» Exercise task:
Give the data again exactly as written, skipping any pictures.

» Information supplied:
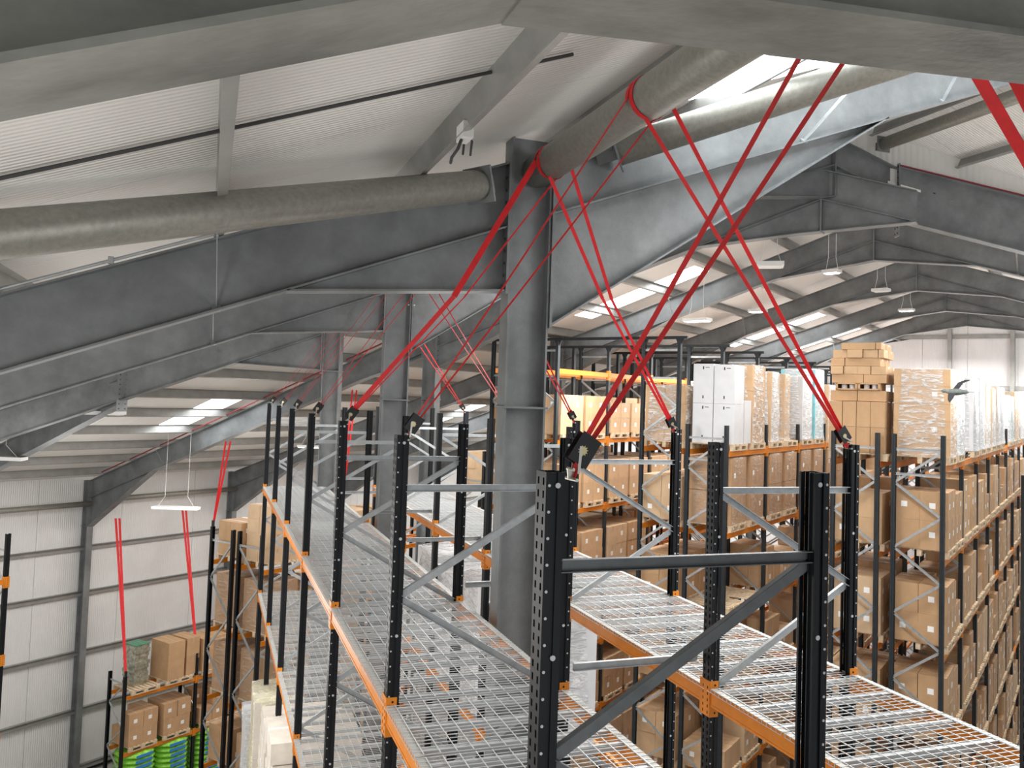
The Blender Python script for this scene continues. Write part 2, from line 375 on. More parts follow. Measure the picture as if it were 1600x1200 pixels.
for i, Y in enumerate(FA):
    f = Frame('A', Y, labA[i], mt='steel_near' if i == 0 else 'steel')
    f.rafter((-12.3, bA(-12.3)), (2.66, bA(2.66)), w=.28 if i == 0 else .24, stiff=())
    f.haunch([(.62, bA(.62)), (2.66, 1.036), (2.66, bA(2.66))], [((.605, .883), (2.66, 1.036))], w=.28 if i == 0 else .24)
    f.column(2.66, 3.06, 2.55, stiff=(-.08,))
    xr = 11.55 if i == 2 else 12.0
    f.rafter((3.08, bA(3.08)), (xr, bA(xr)-(.12 if i == 2 else 0)), name='rafter')
    f.haunch([(3.08, bA(3.08)), (3.08, .72), (7.2, bA(7.2))], [((3.08, .72), (7.2, bA(7.2)))])
    f.plate(2.63, 1.0, 2.3); f.plate(3.09, .70, 2.42)
    if i:
        for u, du in ((.03, -.03), (6.1, .45), (8.1, .1)): f.brace(u, bA(u), du, -.45)
    if i == 1:
        f.column(20.9, 21.3, -.6, zb=-13.6)
        f.rafter((12.03, bA(12.03)), (20.9, bA(24.06-20.9)))
    if i == 2:   # apex and the short leg to the valley beam
        f.rafter((11.57, 4.88), (13.2, 4.42), d=.58)
        f.haunch([(9.0, 3.97), (11.4, 4.22), (12.78, 4.56), (11.57, 4.88), (9.0, 4.02)], [((9.0, 3.97), (11.4, 4.22)), ((11.4, 4.22), (12.78, 4.56))])
        f.plate(11.57, 4.25, 5.5, holes=False, name='stiffener_plate'); f.plate(13.2, 3.95, 5.06)
# hip frame along the bend
f = Frame('H', 0, 'skewed grey hip frame where the two roofs meet, third column back')
f.rafter((-10.45, 1.45), (0, 4.7), d=.7, w=.24); f.rafter((-27.3, -4.35), (-10.85, 1.3), d=.7, w=.24)
f.haunch([(-12.9, .6), (-10.85, .50), (-10.85, 1.3)], [((-12.9, .6), (-10.85, .50))])
f.column(-10.83, -10.45, 2.5, stiff=(.48,)); f.plate(-10.86, .5, 2.3)
f = Frame('H', 0, 'deep dark grey valley beam falling to the right from the bolted ridge joint', 'valley_beam')
f.rafter((1.3, 3.93), (10.2, 1.6), d=1.1, w=.24, name='beam'); f.plate(1.3, 3.6, 5.1)
m = MB(); f.fl(m, (1.3, 5.06), (10.2, 2.73), .26, .025); obj('red_edge_strip', m.mesh('red_edge_strip', 'redox'), f.t)
# far wing
for i, Yc in enumerate(FC):
    if i == 0: continue
    if i == 1:
        f = Frame('C', 10.9, 'short dark jack rafter meeting the hip at a bolted plate, upper left')
        f.rafter((-28.84, bC(-28.84)), (-18.4, bC(-18.4)), d=.6); f.plate(-18.4, bC(-18.4)-.15, bC(-18.4)+.75); f.column(-29.2, -28.8, -3.3); continue
    f = Frame('S' if i == 2 else 'C', Yc, 'grey portal frame of the far wing, %s one beyond the bend' % ORD[i-2])
    f.rafter((-28.84, bC(-28.84)), (-13.86, bC(-13.86)), d=.6)
    f.haunch([(-28.84, bC(-28.84)), (-28.84, -4.93), (-25.2, bC(-25.2))], [((-28.84, -4.93), (-25.2, bC(-25.2)))])
    f.column(-29.2, -28.86, -3.35, stiff=(-4.93,)); f.plate(-28.84, -4.9, -3.4, holes=False)
    f.column(-13.84, -13.44, 2.2 if i > 2 else 2.2, stiff=(-.08,))
    f.haunch([(-16.0, bC(-16.0)), (-13.86, .97), (-13.86, bC(-13.86))], [((-16.0, bC(-16)), (-13.86, .97))])
    f.plate(-13.87, .95, 1.9); f.plate(-13.42, .6, 2.0)
    f.rafter((-13.42, bC(-13.42)), (-4.55, bC(-4.55)), d=.6)
    f.haunch([(-13.42, .7), (-9.8, bC(-9.8)), (-13.42, bC(-13.42))], [((-13.42, .7), (-9.8, bC(-9.8)))])
    zr = 3.72 if i > 2 else 3.53
    xe = -2.85 if i == 2 else -2.3
    ax = -4.55 if i > 2 else -5.1
    f.haunch([(-7.0, bC(-7.0)), (ax, zr), (xe, bC(xe)), (-4.55, bC(-4.55))], [((-7.0, bC(-7.0)), (ax, zr)), ((ax, zr), (xe, bC(xe)))])
    f.plate(-4.55, zr, 5.1, holes=False, name='stiffener_plate')
    f.rafter((-4.55, bC(-4.55)), (19.7 if i > 2 else -2.85, bC(19.7) if i > 2 else bC(-2.85)), d=.6)
    for u in (-24.63, -9.87, -1.5, 1.8):
        if i == 2 and u > -4: continue
        f.brace(u, bC(u), .0, -.5)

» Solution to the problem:
The Blender Python script for this scene continues. Write part 2, from line 375 on. More parts follow. Measure the picture as if it were 1600x1200 pixels.
for i, Y in enumerate(FA):
    f = Frame('A', Y, labA[i], mt='steel_near' if i == 0 else 'steel')
    f.rafter((-12.3, bA(-12.3)), (2.66, bA(2.66)), w=.28 if i == 0 else .24, stiff=())
    f.haunch([(.62, bA(.62)), (2.66, 1.036), (2.66, bA(2.66))], [((.605, .883), (2.66, 1.036))], w=.28 if i == 0 else .24)
    f.column(2.66, 3.06, 2.55, stiff=(-.08,))
    xr = 11.55 if i == 2 else 12.0
    f.rafter((3.08, bA(3.08)), (xr, bA(xr)-(.12 if i == 2 else 0)), name='rafter')
    f.haunch([(3.08, bA(3.08)), (3.08, .72), (7.2, bA(7.2))], [((3.08, .72), (7.2, bA(7.2)))])
    f.plate(2.63, 1.0, 2.3); f.plate(3.09, .70, 2.42)
    if i:
        for u, du in ((.03, -.03), (6.1, .45), (8.1, .1)): f.brace(u, bA(u), du, -.45)
    if i == 1:
        f.column(20.9, 21.3, -.6, zb=-13.6)
        f.rafter((12.03, bA(12.03)), (20.9, bA(24.06-20.9)))
    if i == 2:   # apex and the short leg to the valley beam
        f.rafter((11.57, 4.88), (13.2, 4.42), d=.58)
        f.haunch([(9.0, 3.97), (11.4, 4.22), (12.78, 4.56), (11.57, 4.88), (9.0, 4.02)], [((9.0, 3.97), (11.4, 4.22)), ((11.4, 4.22), (12.78, 4.56))])
        f.plate(11.57, 4.25, 5.5, holes=False, name='stiffener_plate'); f.plate(13.2, 3.95, 5.06)
# hip frame along the bend
f = Frame('H', 0, 'skewed grey hip frame where the two roofs meet, third column back')
f.rafter((-10.45, 1.45), (0, 4.7), d=.7, w=.24); f.rafter((-27.3, -4.35), (-10.85, 1.3), d=.7, w=.24)
f.haunch([(-12.9, .6), (-10.85, .50), (-10.85, 1.3)], [((-12.9, .6), (-10.85, .50))])
f.column(-10.83, -10.45, 2.5, stiff=(.48,)); f.plate(-10.86, .5, 2.3)
f = Frame('H', 0, 'deep dark grey valley beam falling to the right from the bolted ridge joint', 'valley_beam')
f.rafter((1.3, 3.93), (10.2, 1.6), d=1.1, w=.24, name='beam'); f.plate(1.3, 3.6, 5.1)
m = MB(); f.fl(m, (1.3, 5.06), (10.2, 2.73), .26, .025); obj('red_edge_strip', m.mesh('red_edge_strip', 'redox'), f.t)
# far wing
for i, Yc in enumerate(FC):
    if i == 0: continue
    if i == 1:
        f = Frame('C', 10.9, 'short dark jack rafter meeting the hip at a bolted plate, upper left')
        f.rafter((-28.84, bC(-28.84)), (-18.4, bC(-18.4)), d=.6); f.plate(-18.4, bC(-18.4)-.15, bC(-18.4)+.75); f.column(-29.2, -28.8, -3.3); continue
    f = Frame('S' if i == 2 else 'C', Yc, 'grey portal frame of the far wing, %s one beyond the bend' % ORD[i-2])
    f.rafter((-28.84, bC(-28.84)), (-13.86, bC(-13.86)), d=.6)
    f.haunch([(-28.84, bC(-28.84)), (-28.84, -4.93), (-25.2, bC(-25.2))], [((-28.84, -4.93), (-25.2, bC(-25.2)))])
    f.column(-29.2, -28.86, -3.35, stiff=(-4.93,)); f.plate(-28.84, -4.9, -3.4, holes=False)
    f.column(-13.84, -13.44, 2.2 if i > 2 else 2.2, stiff=(-.08,))
    f.haunch([(-16.0, bC(-16.0)), (-13.86, .97), (-13.86, bC(-13.86))], [((-16.0, bC(-16)), (-13.86, .97))])
    f.plate(-13.87, .95, 1.9); f.plate(-13.42, .6, 2.0)
    f.rafter((-13.42, bC(-13.42)), (-4.55, bC(-4.55)), d=.6)
    f.haunch([(-13.42, .7), (-9.8, bC(-9.8)), (-13.42, bC(-13.42))], [((-13.42, .7), (-9.8, bC(-9.8)))])
    zr = 3.72 if i > 2 else 3.53
    xe = -2.85 if i == 2 else -2.3
    ax = -4.55 if i > 2 else -5.1
    f.haunch([(-7.0, bC(-7.0)), (ax, zr), (xe, bC(xe)), (-4.55, bC(-4.55))], [((-7.0, bC(-7.0)), (ax, zr)), ((ax, zr), (xe, bC(xe)))])
    f.plate(-4.55, zr, 5.1, holes=False, name='stiffener_plate')
    f.rafter((-4.55, bC(-4.55)), (19.7 if i > 2 else -2.85, bC(19.7) if i > 2 else bC(-2.85)), d=.6)
    for u in (-24.63, -9.87, -1.5, 1.8):
        if i == 2 and u > -4: continue
        f.brace(u, bC(u), .0, -.5)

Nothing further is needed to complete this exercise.